In Worlds of Light, al Centro Botín di Santander e al Bright Festival di Firenze, l’interazione del pubblico è parte integrante dell’opera. Come rappresenta la vostra idea di “luce partecipativa”?
«Worlds of Light è una scultura luminosa site-specific, composta da fasci laser rossi. Ci ispiriamo a riferimenti collettivi: il pubblico percepisce il dispositivo e si sente invitato a partecipare. Muovendosi e interrompendo i fasci, modula l’opera e crea nuove composizioni in tempo reale. Partiamo da una composizione iniziale come quadro di riferimento; l’opera si completa nel dialogo con chi la attraversa. Così la “luce partecipativa” diventa co-autorialità: non si contempla l’opera, ma la si costruisce con il corpo e la presenza».
Il vostro percorso artistico si basa su un’indagine empirica della luce e dello spazio. L’arte basata sulla luce può ampliare la nostra percezione del reale?

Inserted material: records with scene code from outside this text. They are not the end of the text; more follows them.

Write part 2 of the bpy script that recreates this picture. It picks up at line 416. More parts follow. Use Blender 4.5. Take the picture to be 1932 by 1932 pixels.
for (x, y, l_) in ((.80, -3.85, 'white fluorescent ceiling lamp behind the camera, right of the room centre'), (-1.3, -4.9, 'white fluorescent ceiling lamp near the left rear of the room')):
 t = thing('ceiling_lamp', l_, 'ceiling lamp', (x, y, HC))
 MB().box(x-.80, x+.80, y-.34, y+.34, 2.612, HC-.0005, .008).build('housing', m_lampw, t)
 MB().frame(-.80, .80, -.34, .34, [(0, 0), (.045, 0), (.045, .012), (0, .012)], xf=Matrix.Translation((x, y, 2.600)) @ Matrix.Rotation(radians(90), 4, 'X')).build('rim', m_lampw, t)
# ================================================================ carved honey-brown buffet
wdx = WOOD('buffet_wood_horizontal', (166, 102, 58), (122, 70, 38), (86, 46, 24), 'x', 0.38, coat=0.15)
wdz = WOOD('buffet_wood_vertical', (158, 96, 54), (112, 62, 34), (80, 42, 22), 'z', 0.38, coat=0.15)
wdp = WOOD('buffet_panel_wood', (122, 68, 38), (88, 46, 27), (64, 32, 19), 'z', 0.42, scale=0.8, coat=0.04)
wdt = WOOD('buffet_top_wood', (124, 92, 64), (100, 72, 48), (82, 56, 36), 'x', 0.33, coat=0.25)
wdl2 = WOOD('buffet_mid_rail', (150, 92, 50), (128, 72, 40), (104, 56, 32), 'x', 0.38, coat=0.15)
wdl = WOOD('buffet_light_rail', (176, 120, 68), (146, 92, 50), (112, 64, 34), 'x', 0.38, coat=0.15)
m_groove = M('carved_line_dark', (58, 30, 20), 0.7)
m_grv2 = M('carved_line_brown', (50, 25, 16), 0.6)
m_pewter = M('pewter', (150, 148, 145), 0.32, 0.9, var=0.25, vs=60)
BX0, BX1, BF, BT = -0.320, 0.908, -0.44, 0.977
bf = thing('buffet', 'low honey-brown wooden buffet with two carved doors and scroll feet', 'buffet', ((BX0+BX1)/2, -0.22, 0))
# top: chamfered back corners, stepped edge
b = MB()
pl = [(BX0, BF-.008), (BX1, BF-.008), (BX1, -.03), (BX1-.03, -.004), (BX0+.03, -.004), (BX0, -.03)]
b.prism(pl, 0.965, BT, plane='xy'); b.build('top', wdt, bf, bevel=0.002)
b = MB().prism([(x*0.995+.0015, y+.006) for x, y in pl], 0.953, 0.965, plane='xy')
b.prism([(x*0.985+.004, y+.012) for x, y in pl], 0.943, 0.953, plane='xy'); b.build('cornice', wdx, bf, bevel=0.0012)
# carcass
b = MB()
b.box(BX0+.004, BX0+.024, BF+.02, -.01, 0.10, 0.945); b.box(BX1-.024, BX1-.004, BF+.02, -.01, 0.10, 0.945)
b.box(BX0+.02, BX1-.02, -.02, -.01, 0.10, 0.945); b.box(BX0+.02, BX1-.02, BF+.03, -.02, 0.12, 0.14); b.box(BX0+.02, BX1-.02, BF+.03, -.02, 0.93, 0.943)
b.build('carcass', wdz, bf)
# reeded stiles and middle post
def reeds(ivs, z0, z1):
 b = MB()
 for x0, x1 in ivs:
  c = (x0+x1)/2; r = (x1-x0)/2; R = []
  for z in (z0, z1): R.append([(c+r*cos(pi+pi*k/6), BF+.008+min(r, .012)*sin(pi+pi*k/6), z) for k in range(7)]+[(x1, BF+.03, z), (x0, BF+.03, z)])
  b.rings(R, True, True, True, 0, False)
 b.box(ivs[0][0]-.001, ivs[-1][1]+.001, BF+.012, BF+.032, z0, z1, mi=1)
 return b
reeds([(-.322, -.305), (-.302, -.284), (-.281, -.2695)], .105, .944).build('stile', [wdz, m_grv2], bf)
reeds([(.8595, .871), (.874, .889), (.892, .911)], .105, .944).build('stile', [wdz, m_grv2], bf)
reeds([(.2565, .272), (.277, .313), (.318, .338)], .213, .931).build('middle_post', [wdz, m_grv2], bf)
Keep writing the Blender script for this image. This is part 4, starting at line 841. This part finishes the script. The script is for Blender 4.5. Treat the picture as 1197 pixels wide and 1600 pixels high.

«Sì, ma non in modo uniforme. Vogliamo riassegnare significato allo spazio, spesso percepito intuitivamente dal pubblico. Partiamo da modelli percettivi consolidati per introdurre rotture che spostano abitudini sensoriali o inducono stati emotivi specifici. Alcune opere parlano alla mente, ma la maggior parte viene percepita con il corpo prima che con le parole. Per coglierle davvero, occorre ascoltarlo e restare in contatto con le sensazioni fisiche».